Things could perk up and get rolling come August, when Chapter 2 of this reverently labeled “American Saga” continues in theaters, to be followed by Chapter 3 (currently filming) and then, finances and distribution/streaming arrangements with Warner Bros. and Max willing, the big finale. But Chapter 1 feels like throat-clearing — a serviceable horse opera overture to a curiously dispassionate passion project.

“Horizon” dates back to the 1980s, when Costner’s career was launched by “Silverado” (1985), in which he was the liveliest element by far, playing the giddy, loose-cannon brother of Scott Glenn. Rewatching “Silverado” today, in the wake of Costner’s familiar, surly, “Yellowstone” grimacing, it’s astonishing how little remains of that earlier performer, and it’s not just the age difference. Now 69, Costner has settled in a narrow, slot-canyon sort of macho archetype, which has worked well for him, depending on the scripts. Here and there in “Horizon” it works, too, when the calculation falls away and a stray moment of hidden feeling surfaces, quietly.

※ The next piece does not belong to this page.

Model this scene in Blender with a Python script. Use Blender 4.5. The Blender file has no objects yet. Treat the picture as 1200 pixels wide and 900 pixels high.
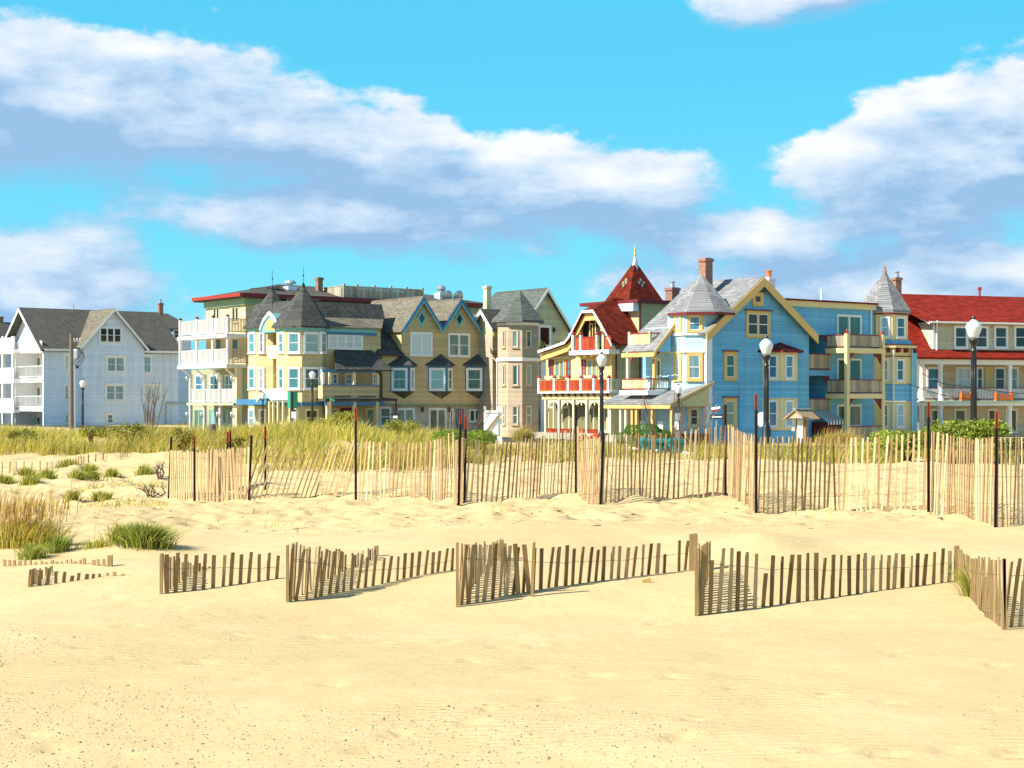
import bpy, math, random
import numpy as np
from mathutils import Vector, noise as mnoise
random.seed(7); rng = np.random.default_rng(7)
R = math.radians
SC = bpy.context.scene
COL = SC.collection
# ---- the viewpoint: eye height, focal length (in photo pixels) and horizon row, used to take distances off the photo
F, HY, EYE = 1900.0, 470.0, 2.9

# ------------------------------------------------------------------ object helpers
def tag(o, label=None, cat=None, group=None, kind=None):
    if label: o['label'] = label
    if cat: o['category'] = cat
    if group: o['group'] = group
    if kind: o['kind'] = kind
    return o

def empty(name, loc=(0, 0, 0), rz=0.0, label=None, cat=None, group=None):
    o = bpy.data.objects.new(name, None); COL.objects.link(o)
    o.location = loc; o.rotation_euler = (0, 0, rz); o.empty_display_size = 0.3
    return tag(o, label, cat, group)

class MB:
    def __init__(s): s.v = []; s.f = []; s.mi = []
    def add(s, vs, fs, m=0):
        b = len(s.v); s.v += [tuple(v) for v in vs]
        s.f += [tuple(b + i for i in f) for f in fs]; s.mi += [m] * len(fs)
    def hexa(s, p, m=0):
        s.add(p, [(0, 3, 2, 1), (4, 5, 6, 7), (0, 1, 5, 4), (1, 2, 6, 5), (2, 3, 7, 6), (3, 0, 4, 7)], m)
    def box(s, x0, x1, y0, y1, z0, z1, m=0):
        s.hexa([(x0, y0, z0), (x1, y0, z0), (x1, y1, z0), (x0, y1, z0), (x0, y0, z1), (x1, y0, z1), (x1, y1, z1), (x0, y1, z1)], m)
    def fbox(s, f, s0, s1, n0, n1, z0, z1, m=0):
        if s1 < s0: s0, s1 = s1, s0
        if z1 < z0: z0, z1 = z1, z0
        P = f.pt
        s.hexa([P(s0, n1, z0), P(s1, n1, z0), P(s1, n0, z0), P(s0, n0, z0), P(s0, n1, z1), P(s1, n1, z1), P(s1, n0, z1), P(s0, n0, z1)], m)
    def ext(s, poly, z0, z1, m=0):
        n = len(poly)
        vs = [(x, y, z0) for x, y in poly] + [(x, y, z1) for x, y in poly]
        s.add(vs, [tuple(range(n))[::-1], tuple(range(n, 2 * n))] + [(i, (i + 1) % n, n + (i + 1) % n, n + i) for i in range(n)], m)
    def fprism(s, f, poly, n0, n1, m=0):          # poly in (s,z) on a wall face, extruded along its normal
        n = len(poly)
        vs = [f.pt(a, n0, z) for a, z in poly] + [f.pt(a, n1, z) for a, z in poly]
        s.add(vs, [tuple(range(n)), tuple(range(n, 2 * n))[::-1]] + [(i, (i + 1) % n, n + (i + 1) % n, n + i) for i in range(n)], m)
    def slab(s, pts, t=0.14, m=0):               # a roof sheet, pts are its top corners
        p = [Vector(q) for q in pts]; nn = Vector((0, 0, 0))
        for i in range(len(p)):
            a, b = p[i], p[(i + 1) % len(p)]; nn += a.cross(b)
        nn.normalize()
        if nn.z < 0: nn = -nn
        n = len(p); q = [v - nn * t for v in p]
        s.add(p + q, [tuple(range(n)), tuple(range(n, 2 * n))[::-1]] + [(i, (i + 1) % n, n + (i + 1) % n, n + i) for i in range(n)], m)
    def spire(s, poly, z, apex, drop=0.1, m=0):   # faceted roof
        n = len(poly)
        vs = [(x, y, z) for x, y in poly] + [(x, y, z - drop) for x, y in poly] + [apex]
        s.add(vs, [(i, (i + 1) % n, 2 * n) for i in range(n)] + [(n + i, n + (i + 1) % n, (i + 1) % n, i) for i in range(n)] + [tuple(range(n, 2 * n))[::-1]], m)
    def tube(s, p, q, r0, r1=None, n=8, m=0):
        if r1 is None: r1 = r0
        p, q = Vector(p), Vector(q); d = (q - p)
        if d.length < 1e-6: return
        d.normalize(); a = d.orthogonal().normalized(); b = d.cross(a)
        vs = []
        for c, r in ((p, r0), (q, r1)):
            for i in range(n):
                t = 2 * math.pi * i / n; vs.append(c + (a * math.cos(t) + b * math.sin(t)) * r)
        s.add(vs, [(i, (i + 1) % n, n + (i + 1) % n, n + i) for i in range(n)] + [tuple(range(n))[::-1], tuple(range(n, 2 * n))], m)
    def path(s, pts, r, n=6, m=0):
        for a, b in zip(pts[:-1], pts[1:]): s.tube(a, b, r, r, n, m)
    def lathe(s, prof, c=(0, 0, 0), n=16, m=0):
        vs = []
        for r, z in prof:
            for i in range(n):
                t = 2 * math.pi * i / n; vs.append((c[0] + r * math.cos(t), c[1] + r * math.sin(t), c[2] + z))
        k = len(prof); fs = []
        for j in range(k - 1):
            for i in range(n): fs.append((j * n + i, j * n + (i + 1) % n, (j + 1) * n + (i + 1) % n, (j + 1) * n + i))
        fs += [tuple(range(n))[::-1], tuple(range((k - 1) * n, k * n))]
        s.add(vs, fs, m)
    def build(s, name, mats, parent=None, smooth=False, label=None):
        me = bpy.data.meshes.new(name); me.from_pydata(s.v, [], s.f)
        if not isinstance(mats, (list, tuple)): mats = [mats]
        for m in mats: me.materials.append(m)
        if len(mats) > 1: me.polygons.foreach_set('material_index', s.mi)
        if smooth: me.polygons.foreach_set('use_smooth', [True] * len(s.f))
        me.update()
        o = bpy.data.objects.new(name, me); COL.objects.link(o)
        if parent: o.parent = parent
        if label: o['label'] = label
        return o

def fastmesh(name, V, T, mat, parent=None, col=None, smooth=False):   # numpy triangles, optional colour per vertex
    me = bpy.data.meshes.new(name)
    V = np.asarray(V, np.float32); T = np.asarray(T, np.int32)
    me.vertices.add(len(V)); me.vertices.foreach_set('co', V.ravel())
    me.loops.add(T.size); me.loops.foreach_set('vertex_index', T.ravel())
    me.polygons.add(len(T)); k = T.shape[1]
    me.polygons.foreach_set('loop_start', np.arange(0, T.size, k, dtype=np.int32))
    if smooth: me.polygons.foreach_set('use_smooth', np.ones(len(T), dtype=bool))
    if col is not None:
        a = me.color_attributes.new('Col', 'FLOAT_COLOR', 'POINT')
        c4 = np.ones((len(V), 4), np.float32); c4[:, :3] = col; a.data.foreach_set('color', c4.ravel())
    me.materials.append(mat); me.update(calc_edges=True); me.validate()
    o = bpy.data.objects.new(name, me); COL.objects.link(o)
    if parent: o.parent = parent
    return o

# ------------------------------------------------------------------ houses: a local frame taken off the photo
class House:
    def __init__(s, name, px, Y, deg, label, cat='house', group=None):
        s.c, s.s = math.cos(R(deg)), math.sin(R(deg))
        s.X0, s.Y0 = (px - 600) / F * Y, Y
        s.root = empty(name, (s.X0, s.Y0, 0), R(deg), label, cat, group)
    def world(s, x, y): return s.X0 + x * s.c - y * s.s, s.Y0 + x * s.s + y * s.c
    def px(s, x, y): X, Y = s.world(x, y); return 600 + F * X / Y
    def zz(s, py, x, y): return EYE - (py - HY) / F * s.world(x, y)[1]
    def on(s, px, A, t):
        T = (px - 600) / F; ax, ay = s.world(*A)
        tx, ty = t[0] * s.c - t[1] * s.s, t[0] * s.s + t[1] * s.c
        return (T * ay - ax) / (tx - T * ty)
    def xx(s, px, y=0): return s.on(px, (0, y), (1, 0))
    def yy(s, px, x=0): return s.on(px, (x, 0), (0, 1))

class Face:                                      # a vertical wall plane seen left (A) to right (B)
    def __init__(s, H, A, B):
        s.H = H; s.A = A; d = math.hypot(B[0] - A[0], B[1] - A[1]); s.L = d
        s.t = ((B[0] - A[0]) / d, (B[1] - A[1]) / d); s.n = (s.t[1], -s.t[0])
    def pt(s, a, n, z): return (s.A[0] + s.t[0] * a + s.n[0] * n, s.A[1] + s.t[1] * a + s.n[1] * n, z)
    def s_(s, px, n=0): return s.H.on(px, (s.A[0] + s.n[0] * n, s.A[1] + s.n[1] * n), s.t)
    def z(s, py, px=None, a=None, n=0):
        if a is None: a = s.s_(px, n)
        p = s.pt(a, n, 0); return s.H.zz(py, p[0], p[1])
    def off(s, n): return Face(s.H, s.pt(0, n, 0)[:2], s.pt(s.L, n, 0)[:2])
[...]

But actors are at the mercy of their material. Chapter 1 of “Horizon” is wide but shallow, and wanly dramatized in between the passages of violence, some well-staged and effective, others more generically brutal. The movie surely wins the Loudest Splurch sound design award; when an Apache arrow hits a human target, it’s as if the arrows were literally wired for sound.

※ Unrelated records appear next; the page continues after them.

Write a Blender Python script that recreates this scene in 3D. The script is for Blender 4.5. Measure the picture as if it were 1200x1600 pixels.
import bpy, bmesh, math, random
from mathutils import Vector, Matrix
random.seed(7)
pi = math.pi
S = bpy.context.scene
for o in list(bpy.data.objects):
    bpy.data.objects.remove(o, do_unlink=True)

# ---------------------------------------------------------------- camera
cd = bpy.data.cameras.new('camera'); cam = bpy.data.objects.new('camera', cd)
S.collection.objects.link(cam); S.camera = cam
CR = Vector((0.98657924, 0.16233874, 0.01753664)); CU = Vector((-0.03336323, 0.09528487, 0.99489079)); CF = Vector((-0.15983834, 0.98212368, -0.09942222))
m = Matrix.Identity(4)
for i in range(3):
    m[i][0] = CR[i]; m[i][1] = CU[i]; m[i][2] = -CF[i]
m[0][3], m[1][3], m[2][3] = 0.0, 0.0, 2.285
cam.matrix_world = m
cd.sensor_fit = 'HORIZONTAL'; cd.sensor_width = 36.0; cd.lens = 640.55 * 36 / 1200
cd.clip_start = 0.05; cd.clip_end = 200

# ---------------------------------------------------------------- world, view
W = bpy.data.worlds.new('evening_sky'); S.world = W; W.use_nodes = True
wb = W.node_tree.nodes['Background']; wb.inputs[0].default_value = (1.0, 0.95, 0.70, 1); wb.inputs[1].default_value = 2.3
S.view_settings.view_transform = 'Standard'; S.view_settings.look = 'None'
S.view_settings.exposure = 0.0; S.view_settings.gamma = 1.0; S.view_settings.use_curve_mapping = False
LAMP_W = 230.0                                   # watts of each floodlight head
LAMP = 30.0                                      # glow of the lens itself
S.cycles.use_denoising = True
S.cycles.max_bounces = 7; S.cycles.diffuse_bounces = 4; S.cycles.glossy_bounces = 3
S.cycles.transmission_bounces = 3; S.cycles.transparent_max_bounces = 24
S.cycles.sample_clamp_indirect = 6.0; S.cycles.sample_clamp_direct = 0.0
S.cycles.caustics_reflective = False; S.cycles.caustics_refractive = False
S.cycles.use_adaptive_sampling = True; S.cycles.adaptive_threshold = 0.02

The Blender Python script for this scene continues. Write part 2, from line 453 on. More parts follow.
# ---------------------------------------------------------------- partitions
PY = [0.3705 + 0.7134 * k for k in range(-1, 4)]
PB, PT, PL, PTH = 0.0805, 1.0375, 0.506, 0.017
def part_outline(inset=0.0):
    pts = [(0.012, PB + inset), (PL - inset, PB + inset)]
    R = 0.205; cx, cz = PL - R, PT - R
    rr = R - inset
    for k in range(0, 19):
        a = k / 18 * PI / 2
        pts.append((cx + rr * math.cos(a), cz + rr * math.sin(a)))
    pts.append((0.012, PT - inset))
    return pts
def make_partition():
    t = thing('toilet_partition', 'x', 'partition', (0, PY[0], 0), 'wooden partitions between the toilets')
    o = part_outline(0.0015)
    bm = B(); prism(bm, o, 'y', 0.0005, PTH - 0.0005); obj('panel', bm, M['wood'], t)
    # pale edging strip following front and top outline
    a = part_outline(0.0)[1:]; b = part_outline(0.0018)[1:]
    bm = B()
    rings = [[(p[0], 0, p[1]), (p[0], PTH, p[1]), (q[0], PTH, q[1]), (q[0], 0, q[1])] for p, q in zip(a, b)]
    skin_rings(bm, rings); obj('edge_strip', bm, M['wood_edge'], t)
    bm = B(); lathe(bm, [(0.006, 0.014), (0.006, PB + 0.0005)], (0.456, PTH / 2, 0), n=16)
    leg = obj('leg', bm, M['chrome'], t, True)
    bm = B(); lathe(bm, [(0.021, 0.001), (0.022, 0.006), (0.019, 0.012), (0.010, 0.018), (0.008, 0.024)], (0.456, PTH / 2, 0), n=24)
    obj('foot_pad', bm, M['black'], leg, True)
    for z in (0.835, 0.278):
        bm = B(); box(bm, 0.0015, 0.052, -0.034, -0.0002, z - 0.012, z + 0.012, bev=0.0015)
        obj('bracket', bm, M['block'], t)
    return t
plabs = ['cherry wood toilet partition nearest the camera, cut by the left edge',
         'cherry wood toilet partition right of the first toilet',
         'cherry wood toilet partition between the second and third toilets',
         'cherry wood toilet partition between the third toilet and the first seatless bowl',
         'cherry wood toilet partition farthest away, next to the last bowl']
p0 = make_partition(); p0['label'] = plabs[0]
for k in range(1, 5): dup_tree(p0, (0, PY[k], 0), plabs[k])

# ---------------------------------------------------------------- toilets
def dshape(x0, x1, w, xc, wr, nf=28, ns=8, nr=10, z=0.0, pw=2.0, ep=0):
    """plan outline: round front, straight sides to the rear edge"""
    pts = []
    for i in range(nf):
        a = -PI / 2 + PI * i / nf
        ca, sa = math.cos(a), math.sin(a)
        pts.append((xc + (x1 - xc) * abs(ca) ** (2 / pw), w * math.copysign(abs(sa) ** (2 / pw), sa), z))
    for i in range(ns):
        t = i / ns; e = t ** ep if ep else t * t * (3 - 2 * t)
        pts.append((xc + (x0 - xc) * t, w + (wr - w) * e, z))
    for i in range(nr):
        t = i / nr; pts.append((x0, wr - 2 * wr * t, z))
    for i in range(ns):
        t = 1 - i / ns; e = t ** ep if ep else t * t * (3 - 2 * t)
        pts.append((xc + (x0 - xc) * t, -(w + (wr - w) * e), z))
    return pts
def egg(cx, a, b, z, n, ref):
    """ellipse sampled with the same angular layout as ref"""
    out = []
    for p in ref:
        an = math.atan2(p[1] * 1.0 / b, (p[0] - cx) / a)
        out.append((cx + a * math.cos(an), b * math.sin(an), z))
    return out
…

The first “Horizon” film divides itself into what feels like three one-hour TV episodes. Cowriters Jon Baird and Costner lay many miles of narrative track designed to transport several groups of characters in different parts of the West to the same destination, a tiny riverbank town in the making called Horizon in the San Pedro Valley, aka John Ford country. This is where the film starts, in 1859.

It’s Apache land, and the white colonizers (fine, “settlers”) have put literal stakes in it to claim it for themselves. This leads quickly to a retaliatory Apache massacre, contextualized a bit by a handful of scenes in Chapter 1 devoted to, or at least concerned with, Apache warrior brothers Pionsenay (Owen Crow Shoe) and Taklishim (Tatanka Means) and their tribal factions. Two survivors of the massacre, brutally widowed Frances (Sienna Miller) and her daughter Lizzie (Georgia MacPhail), are taken in by the kindly Union Army officer played by Sam Worthington at a nearby fort. Love is in the air, but demurely.

Costner directed “Horizon” in addition to co-writing, producing and partially financing the project; he has acknowledged planning to spend $100 million or more of his own money to conjure all four chunks of the saga into existence. As an actor, he rides into Chapter 1 at the one-hour point, as tight-lipped Hayes Ellison, horse trader and former gunslinger. He’s in pre-statehood Montana territory for reasons to be named later, and he’s soon tangling with a random scumbag from a mean, bloodthirsty local clan. Haphazardly, Costner’s character ends up heading out on the trail with wily sex worker Marigold (Abbey Lee) who’s taking care of a baby, while bad men pursue them and Costner’s faraway wife remains, for now, unseen and far away.

Meanwhile, along the Santa Fe Trail, Luke Wilson plays a wagon train leader trying to keep his Horizon-bound settlers alive in the hot Kansas territory, with little water, plenty of crises and, at one point, a couple of pervy Peeping Toms spying on the best-looking female while she sneaks a starlit shower for herself. Wilson’s character, the voice of reason, basically shames the woman for hogging the water and catching the menfolk’s eye. You can see what Costner and Baird are attempting here, adding this tidbit about the scarcity of the water supply. But dialogue like this, and too much of “Horizon,” is just plain flat. I don’t think Costner’s his own best colleague here, either as writer or director. He and his cinematographer J. Michael Muro have an eye for topography, and backdrops, but “Horizon” needs more than horizons.

So you take what you can get. I got some honest satisfaction from Miller’s valiant attempt to make her saintly cliché human, and from the ease and laconic command Michael Rooker (as a Union Army officer and sounding board for Danny Huston’s fort commander) brings to the material. Chapter 1 ends with a sizzle reel of Chapter 2 highlights, giving audiences a sense of where all the characters are headed, and introducing new, big-city ones. The only thing missing is a voiceover: “Next time on ‘Horizon’ …”

I can’t help but wonder if Costner didn’t take his cues from the wrong kind of Westerns. Watch Anthony Mann’s “The Naked Spur” (1953) sometime, which gave James Stewart one of his most bracing challenges; the movie’s scenic but purposeful, lean, compact, character-driven, full of shifting allegiances and centered, however uneasily, by a fascinatingly self-doubting protagonist. Costner has it in him to work that same territory. “Horizon,” so far, anyway, is more about a certain set of movie memories than a movie of its own.